EXERCISE PROMPT: Could the lines from the start of the data through the line with "- UPV[None] *" be set down exactly, with no pictures among them?

COLLECTED MATERIAL:
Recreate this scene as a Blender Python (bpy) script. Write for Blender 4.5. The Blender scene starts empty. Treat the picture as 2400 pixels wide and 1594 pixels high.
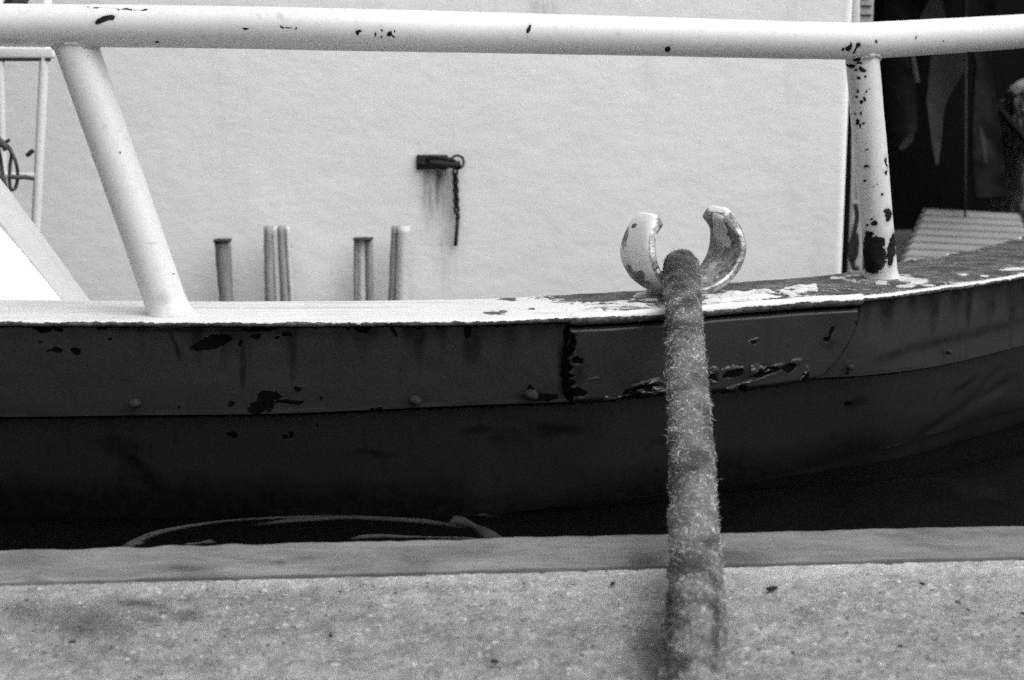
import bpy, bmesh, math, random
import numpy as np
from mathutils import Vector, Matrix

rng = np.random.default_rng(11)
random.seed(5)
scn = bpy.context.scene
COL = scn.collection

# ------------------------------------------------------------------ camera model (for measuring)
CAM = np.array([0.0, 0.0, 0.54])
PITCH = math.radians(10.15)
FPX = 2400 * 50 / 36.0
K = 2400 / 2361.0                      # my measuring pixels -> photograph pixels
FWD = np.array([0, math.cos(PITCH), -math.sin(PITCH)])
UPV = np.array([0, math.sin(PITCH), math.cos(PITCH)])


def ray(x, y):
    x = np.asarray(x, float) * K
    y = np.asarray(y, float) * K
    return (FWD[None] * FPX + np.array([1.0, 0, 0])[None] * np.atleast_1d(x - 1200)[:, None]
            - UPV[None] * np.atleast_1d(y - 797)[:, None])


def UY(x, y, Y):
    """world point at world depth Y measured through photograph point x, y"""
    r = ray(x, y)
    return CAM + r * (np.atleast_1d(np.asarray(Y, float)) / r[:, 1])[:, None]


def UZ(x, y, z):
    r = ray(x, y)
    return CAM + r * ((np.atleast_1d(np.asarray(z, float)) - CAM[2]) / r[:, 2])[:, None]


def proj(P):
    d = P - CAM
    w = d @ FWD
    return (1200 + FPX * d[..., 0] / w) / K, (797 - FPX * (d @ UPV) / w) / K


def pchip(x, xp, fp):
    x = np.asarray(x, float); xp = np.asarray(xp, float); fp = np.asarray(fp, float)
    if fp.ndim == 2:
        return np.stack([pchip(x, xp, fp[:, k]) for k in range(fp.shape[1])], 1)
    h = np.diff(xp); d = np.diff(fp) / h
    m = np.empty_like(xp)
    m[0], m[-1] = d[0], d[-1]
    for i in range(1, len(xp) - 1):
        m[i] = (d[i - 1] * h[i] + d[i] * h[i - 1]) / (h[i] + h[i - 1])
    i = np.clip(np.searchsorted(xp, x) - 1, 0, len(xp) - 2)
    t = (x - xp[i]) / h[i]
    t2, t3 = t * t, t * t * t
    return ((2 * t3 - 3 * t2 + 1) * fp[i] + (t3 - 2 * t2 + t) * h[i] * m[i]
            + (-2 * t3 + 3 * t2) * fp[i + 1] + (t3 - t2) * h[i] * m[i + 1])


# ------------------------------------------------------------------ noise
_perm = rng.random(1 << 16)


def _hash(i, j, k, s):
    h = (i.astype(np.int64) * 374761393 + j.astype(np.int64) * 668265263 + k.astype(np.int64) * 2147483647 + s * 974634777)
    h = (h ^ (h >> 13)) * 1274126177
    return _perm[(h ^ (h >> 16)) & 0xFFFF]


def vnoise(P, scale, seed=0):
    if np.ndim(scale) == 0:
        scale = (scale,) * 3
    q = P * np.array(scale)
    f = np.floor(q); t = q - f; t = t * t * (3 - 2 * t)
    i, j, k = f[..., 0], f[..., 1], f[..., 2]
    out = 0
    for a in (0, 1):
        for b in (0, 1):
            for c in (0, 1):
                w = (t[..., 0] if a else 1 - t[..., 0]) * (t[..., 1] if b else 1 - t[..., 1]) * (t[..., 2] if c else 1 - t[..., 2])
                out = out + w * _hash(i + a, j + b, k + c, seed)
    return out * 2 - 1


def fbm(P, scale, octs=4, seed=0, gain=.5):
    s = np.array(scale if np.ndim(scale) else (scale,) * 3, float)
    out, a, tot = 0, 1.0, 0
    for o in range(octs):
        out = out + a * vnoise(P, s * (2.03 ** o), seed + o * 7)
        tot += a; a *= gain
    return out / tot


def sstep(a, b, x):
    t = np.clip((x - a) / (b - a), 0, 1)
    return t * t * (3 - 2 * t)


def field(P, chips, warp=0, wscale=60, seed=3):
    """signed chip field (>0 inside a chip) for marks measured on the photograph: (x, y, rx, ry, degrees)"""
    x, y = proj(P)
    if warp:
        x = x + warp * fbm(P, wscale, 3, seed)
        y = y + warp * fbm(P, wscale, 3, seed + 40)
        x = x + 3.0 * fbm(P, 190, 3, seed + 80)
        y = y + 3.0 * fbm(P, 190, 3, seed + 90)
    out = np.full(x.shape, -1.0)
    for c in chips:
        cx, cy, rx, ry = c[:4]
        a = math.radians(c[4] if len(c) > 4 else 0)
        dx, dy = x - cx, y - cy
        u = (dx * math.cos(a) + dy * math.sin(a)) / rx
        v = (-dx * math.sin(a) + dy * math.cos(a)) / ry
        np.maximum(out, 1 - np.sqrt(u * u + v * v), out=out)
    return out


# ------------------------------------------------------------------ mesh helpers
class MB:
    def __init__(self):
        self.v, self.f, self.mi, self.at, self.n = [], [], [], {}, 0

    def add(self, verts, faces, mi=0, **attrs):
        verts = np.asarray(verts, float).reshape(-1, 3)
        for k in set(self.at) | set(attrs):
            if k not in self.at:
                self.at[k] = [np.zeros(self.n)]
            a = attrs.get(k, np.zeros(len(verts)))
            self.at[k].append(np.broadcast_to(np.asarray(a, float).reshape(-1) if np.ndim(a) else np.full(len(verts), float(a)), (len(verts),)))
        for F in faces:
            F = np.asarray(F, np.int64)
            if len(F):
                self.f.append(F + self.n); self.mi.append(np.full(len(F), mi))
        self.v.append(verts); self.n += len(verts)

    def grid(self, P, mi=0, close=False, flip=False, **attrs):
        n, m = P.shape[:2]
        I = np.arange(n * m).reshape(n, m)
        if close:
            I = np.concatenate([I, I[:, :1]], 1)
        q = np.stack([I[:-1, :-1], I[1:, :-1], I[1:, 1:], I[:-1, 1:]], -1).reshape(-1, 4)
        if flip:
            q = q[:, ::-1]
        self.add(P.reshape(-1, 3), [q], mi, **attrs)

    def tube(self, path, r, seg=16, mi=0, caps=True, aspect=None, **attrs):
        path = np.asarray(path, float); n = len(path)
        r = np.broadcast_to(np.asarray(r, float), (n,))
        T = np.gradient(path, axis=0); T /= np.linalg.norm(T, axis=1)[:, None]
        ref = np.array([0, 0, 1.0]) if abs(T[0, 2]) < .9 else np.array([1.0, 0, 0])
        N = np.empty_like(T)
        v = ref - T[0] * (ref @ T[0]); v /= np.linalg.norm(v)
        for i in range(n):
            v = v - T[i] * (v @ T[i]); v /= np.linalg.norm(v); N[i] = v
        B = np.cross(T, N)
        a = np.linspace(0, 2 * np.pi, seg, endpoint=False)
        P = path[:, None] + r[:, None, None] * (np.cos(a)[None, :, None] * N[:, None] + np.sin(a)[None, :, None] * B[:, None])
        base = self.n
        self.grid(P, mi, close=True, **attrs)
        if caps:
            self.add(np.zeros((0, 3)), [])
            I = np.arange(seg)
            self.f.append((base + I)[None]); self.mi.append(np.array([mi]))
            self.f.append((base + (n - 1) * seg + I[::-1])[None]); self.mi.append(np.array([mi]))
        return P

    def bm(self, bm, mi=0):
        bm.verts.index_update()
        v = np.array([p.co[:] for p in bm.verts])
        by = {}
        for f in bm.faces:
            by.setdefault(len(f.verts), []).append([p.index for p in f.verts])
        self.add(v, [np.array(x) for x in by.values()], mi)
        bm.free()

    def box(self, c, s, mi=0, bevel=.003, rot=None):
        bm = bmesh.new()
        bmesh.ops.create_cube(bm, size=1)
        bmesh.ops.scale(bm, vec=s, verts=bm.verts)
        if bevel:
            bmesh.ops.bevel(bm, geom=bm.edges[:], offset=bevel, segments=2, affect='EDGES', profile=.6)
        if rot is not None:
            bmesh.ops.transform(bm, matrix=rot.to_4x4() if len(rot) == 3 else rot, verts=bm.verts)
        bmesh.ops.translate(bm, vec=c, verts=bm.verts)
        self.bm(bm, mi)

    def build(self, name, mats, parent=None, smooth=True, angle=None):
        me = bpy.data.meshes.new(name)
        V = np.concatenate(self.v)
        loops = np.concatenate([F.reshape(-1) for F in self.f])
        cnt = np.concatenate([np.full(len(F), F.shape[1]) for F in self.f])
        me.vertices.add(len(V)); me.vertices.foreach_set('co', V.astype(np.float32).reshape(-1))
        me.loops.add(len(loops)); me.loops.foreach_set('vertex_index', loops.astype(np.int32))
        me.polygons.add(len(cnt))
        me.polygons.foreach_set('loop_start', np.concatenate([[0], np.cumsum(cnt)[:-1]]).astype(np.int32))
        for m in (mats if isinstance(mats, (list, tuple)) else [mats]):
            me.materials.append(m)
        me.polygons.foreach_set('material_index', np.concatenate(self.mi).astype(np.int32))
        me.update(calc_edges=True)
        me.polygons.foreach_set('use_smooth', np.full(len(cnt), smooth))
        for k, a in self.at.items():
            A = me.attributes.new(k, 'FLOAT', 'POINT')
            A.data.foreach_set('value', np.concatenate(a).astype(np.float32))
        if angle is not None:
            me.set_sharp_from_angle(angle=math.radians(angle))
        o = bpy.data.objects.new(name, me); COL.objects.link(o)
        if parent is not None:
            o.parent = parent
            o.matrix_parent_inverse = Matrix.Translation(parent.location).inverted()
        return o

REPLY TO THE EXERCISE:
Recreate this scene as a Blender Python (bpy) script. Write for Blender 4.5. The Blender scene starts empty. Treat the picture as 2400 pixels wide and 1594 pixels high.
import bpy, bmesh, math, random
import numpy as np
from mathutils import Vector, Matrix

rng = np.random.default_rng(11)
random.seed(5)
scn = bpy.context.scene
COL = scn.collection

# ------------------------------------------------------------------ camera model (for measuring)
CAM = np.array([0.0, 0.0, 0.54])
PITCH = math.radians(10.15)
FPX = 2400 * 50 / 36.0
K = 2400 / 2361.0                      # my measuring pixels -> photograph pixels
FWD = np.array([0, math.cos(PITCH), -math.sin(PITCH)])
UPV = np.array([0, math.sin(PITCH), math.cos(PITCH)])


def ray(x, y):
    x = np.asarray(x, float) * K
    y = np.asarray(y, float) * K
    return (FWD[None] * FPX + np.array([1.0, 0, 0])[None] * np.atleast_1d(x - 1200)[:, None]
            - UPV[None] * np.atleast_1d(y - 797)[:, None])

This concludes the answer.